[racket-dev] [plt] Push #24367: master branch updated

From: Ryan Culpepper (ryan at cs.utah.edu)
Date: Tue Feb 28 16:39:56 EST 2012

On 02/28/2012 01:56 PM, Robby Findler wrote:
> On Tue, Feb 28, 2012 at 2:43 PM, Ryan Culpepper<ryan at cs.utah.edu>  wrote:
>> On my machine before the change, "raco setup -D" took 8m13s real, 13m52s
>> user; after the change, it takes 4m0s real, 9m3s user.
> I guess you have a faster machine than I do. (Are you running the 64
> bit build or 32?)


> FWIW, the times I'm reporting are after your commit.

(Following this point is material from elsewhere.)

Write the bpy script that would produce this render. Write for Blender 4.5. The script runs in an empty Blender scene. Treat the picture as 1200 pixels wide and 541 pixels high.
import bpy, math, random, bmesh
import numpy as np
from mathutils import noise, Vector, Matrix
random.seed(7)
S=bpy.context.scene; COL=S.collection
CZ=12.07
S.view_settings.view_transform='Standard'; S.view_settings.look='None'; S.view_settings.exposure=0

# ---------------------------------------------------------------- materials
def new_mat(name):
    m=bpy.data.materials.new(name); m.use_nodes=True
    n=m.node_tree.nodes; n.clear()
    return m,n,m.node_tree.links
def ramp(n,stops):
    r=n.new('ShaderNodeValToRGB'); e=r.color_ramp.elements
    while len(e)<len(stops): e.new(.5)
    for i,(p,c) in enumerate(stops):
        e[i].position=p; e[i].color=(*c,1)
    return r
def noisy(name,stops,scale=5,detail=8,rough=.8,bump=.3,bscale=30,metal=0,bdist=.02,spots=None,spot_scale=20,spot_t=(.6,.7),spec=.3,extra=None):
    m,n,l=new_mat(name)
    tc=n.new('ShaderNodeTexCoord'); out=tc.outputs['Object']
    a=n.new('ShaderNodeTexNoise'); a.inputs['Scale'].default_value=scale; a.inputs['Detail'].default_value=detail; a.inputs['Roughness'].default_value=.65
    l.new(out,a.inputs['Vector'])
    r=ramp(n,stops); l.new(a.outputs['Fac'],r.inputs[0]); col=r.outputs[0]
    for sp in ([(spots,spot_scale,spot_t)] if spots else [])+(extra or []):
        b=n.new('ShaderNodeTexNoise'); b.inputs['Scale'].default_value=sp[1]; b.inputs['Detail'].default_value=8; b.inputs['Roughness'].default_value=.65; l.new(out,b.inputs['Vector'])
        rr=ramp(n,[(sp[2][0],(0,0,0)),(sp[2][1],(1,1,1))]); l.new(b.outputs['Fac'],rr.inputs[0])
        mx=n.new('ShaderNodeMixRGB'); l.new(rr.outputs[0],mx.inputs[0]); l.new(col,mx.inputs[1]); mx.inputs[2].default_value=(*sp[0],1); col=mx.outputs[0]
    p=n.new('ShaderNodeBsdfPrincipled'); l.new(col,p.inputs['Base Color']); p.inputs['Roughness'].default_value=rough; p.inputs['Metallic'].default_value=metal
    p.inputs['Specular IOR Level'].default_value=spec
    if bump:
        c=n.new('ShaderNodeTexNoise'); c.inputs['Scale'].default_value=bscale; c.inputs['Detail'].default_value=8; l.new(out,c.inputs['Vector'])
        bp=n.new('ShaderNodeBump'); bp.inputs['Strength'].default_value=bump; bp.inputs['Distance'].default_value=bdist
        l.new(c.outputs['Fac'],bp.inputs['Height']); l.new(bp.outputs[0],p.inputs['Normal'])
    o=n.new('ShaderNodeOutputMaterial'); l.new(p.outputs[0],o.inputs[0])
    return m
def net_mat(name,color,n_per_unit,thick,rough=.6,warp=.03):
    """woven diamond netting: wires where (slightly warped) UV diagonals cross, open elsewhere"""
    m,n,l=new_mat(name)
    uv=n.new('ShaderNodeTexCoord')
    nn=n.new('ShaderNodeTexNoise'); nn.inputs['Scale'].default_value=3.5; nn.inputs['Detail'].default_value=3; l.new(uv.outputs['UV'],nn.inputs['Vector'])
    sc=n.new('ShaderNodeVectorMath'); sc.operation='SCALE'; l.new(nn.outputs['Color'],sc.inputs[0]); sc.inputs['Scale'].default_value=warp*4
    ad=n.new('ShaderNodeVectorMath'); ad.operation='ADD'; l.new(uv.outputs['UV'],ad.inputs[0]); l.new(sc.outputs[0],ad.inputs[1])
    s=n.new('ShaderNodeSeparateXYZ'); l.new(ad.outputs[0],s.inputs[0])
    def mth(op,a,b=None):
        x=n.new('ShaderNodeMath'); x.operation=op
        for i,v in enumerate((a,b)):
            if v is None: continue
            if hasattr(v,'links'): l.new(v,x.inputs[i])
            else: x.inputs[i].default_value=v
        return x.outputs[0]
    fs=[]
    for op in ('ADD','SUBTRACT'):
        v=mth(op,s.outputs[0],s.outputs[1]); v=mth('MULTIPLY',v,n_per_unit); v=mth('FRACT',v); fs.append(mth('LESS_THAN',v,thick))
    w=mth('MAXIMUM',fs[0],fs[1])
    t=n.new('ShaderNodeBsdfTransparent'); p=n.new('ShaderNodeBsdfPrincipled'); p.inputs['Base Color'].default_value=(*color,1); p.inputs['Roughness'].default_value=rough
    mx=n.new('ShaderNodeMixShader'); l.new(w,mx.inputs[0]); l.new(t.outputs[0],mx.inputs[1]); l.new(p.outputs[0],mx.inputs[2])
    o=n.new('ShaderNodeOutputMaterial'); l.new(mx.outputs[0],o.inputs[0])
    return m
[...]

Yes, I got that. I just wanted to add one before/after comparison. If 
anyone sees radically different before/after results, I'd like to hear 
about it.

>> It's useful to look at the progress output, particularly the place that a
>> particular collection is scheduled on. Before, progress would stop on the
>> "macro-debugger" collection for a long time. Now, you can still see
>> individual places blocking for long periods of time by looking for long runs
>> where a place number is absent.
>> On my machine, the "images" collection is scheduled on place 0, and it keeps
>> 0 occupied for a long time---until around when setup hits "scribblings".
>> Then place 2 is occupied by "gui-debugger", then 1 is occupied by
>> "macro-debugger". CPUs utilization drops to around 75% when it hits
>> "gui-debugger" and then to around 50% at "macro-debugger". Both of those
>> collections depend on "images". It drops again, briefly, around "scribble",
>> which is also around when "images" finishes---I'm not sure what that means.
>> It also takes a while to climb back to around 100%, and I'm not sure why
>> that happens either (possibly related to "scribble"/"scribblings"?).
>> It seems like it should help to issue more collections while those few
>> block, but doing it naively (-j 5 or -j 6) doesn't work.
> I've put together something that reads .dep files and does a
> topological sort of the collections based on the dependencies (after
> breaking links to get rid of the cycles) and uses that to schedule the
> collections. I'm running some timing tests now.

I worry that a topologically-sorted list might actually result in worse 
scheduling. It may place dependencies close together and they might get 
scheduled on different places.

If B depends on A, then B should be *started* only after A is 
*completed*. But the current interpretation of the worklist is just the 
order in which to *start* collections.